Das deutsche Duale System – weltweit einmalig?

Aber was wissen Asylantragsteller über das deutsche Duale System? Das BAMF fragt auch nach einer weiterführenden Ausbildung nach Schulabschluss. Hier gaben knapp 60 Prozent an, keine solche Weiterbildung gemacht zu haben.

Von denjenigen befragten Asylbewerbern, die erklärten, im Herkunftsland erwerbstätig gewesen zu sein, gaben knapp 20 Prozent an, im Bereich „Verarbeitendes Gewerbe (Industrie und Handwerk)“ und ebenso viele im Bereich „Sonstige Service- und Dienstleistungen“ beschäftigt gewesen zu sein. Im Baugewerbe waren es 9,1 Prozent und im Handel 8,5 Prozent.

Insgesamt gaben knapp die Hälfte der Befragten an, eine geringe Stellung im Beruf ausgeübt zu haben. Knapp 70 Prozent der befragten Asylbewerber gaben an, keine Ausbildung im Beruf zu haben oder keinen Abschluss.

Das BAMF stellt hier fest, dass auf Basis der vorliegenden Daten keine Aussagen darüber möglich seien, „ob eine bestimmte Ausbildung die Voraussetzung zur Ausübung des Berufes in der entsprechenden Branche war“.
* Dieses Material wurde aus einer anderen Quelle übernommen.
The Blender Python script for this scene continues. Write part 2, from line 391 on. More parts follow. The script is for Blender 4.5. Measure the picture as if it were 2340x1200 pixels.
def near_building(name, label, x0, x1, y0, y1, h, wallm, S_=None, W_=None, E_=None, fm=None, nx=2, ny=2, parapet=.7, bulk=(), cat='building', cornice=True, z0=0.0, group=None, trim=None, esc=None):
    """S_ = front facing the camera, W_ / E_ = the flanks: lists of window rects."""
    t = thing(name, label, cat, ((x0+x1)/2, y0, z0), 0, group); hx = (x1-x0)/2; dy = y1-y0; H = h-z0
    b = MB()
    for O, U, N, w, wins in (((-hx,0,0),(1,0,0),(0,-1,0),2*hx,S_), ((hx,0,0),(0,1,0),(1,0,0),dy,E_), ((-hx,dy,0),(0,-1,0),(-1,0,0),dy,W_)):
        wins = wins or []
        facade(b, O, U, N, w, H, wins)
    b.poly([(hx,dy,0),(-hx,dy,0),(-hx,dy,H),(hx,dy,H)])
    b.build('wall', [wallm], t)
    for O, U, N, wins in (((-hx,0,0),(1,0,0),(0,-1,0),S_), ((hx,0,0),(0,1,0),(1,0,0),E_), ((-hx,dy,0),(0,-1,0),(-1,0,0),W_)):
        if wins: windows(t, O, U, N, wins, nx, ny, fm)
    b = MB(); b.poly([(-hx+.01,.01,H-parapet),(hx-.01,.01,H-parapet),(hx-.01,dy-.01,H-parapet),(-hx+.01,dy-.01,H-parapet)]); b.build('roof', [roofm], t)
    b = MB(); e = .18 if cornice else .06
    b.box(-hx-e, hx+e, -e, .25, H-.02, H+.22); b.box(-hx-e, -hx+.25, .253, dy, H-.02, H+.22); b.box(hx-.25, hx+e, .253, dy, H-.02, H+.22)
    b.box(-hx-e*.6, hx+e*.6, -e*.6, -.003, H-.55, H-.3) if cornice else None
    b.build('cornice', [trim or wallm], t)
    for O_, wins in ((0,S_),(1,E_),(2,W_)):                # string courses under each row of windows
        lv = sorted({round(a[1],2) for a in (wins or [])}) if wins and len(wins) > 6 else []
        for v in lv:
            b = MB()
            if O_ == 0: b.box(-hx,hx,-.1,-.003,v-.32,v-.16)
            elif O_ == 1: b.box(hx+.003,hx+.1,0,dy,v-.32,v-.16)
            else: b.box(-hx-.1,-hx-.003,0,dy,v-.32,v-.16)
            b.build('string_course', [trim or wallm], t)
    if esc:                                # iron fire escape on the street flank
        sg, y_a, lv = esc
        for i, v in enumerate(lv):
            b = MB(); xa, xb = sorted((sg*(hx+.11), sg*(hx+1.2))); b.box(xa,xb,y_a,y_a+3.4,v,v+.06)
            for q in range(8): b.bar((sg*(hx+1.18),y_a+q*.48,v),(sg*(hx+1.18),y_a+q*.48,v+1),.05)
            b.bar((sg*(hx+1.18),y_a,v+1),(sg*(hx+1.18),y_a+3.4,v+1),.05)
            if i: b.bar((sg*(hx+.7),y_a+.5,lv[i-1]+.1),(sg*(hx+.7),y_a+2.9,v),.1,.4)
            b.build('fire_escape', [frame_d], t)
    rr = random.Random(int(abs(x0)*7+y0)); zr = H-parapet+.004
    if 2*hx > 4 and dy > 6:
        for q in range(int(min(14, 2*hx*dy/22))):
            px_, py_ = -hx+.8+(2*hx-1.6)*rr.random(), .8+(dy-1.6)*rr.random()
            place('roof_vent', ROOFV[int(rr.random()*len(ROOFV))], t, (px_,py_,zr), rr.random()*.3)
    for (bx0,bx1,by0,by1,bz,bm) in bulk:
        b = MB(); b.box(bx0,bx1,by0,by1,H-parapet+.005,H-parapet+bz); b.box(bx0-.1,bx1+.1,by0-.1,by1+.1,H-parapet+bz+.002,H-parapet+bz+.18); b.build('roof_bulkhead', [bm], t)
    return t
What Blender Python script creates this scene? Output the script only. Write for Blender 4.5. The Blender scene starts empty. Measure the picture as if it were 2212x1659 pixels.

Zusammenfassung: Die Anzahl der Asylantragsteller ist 2023 gegenüber dem Vorjahr 2022 deutlich angestiegen. Der Frauenanteil ist weiter gesunken. Syrien bleibt mit einem Anteil von 31,8 Prozent quantitativ bedeutendstes Herkunftsland. Der Anteil syrischer Frauen ist weiter gesunken auf 14,5 Prozent beziehungsweise auf 13,8 Prozent bei den Afghanen.

Das BAMF gibt in seinem Bericht „Potenziale von Asylantragstellenden“ dennoch positive Ausblicke. Bestimmte Widersprüche werden zugunsten der Befragten interpretiert. Wenn etwa Studenten gleichzeitig angeben, keine weiterführende Ausbildung abgeschlossen zu haben, mutmaßt das BAMF, dies deute darauf hin, „dass sie sich noch in (weiterführenden) Studiengängen befanden“, bevor sie nach Deutschland kamen.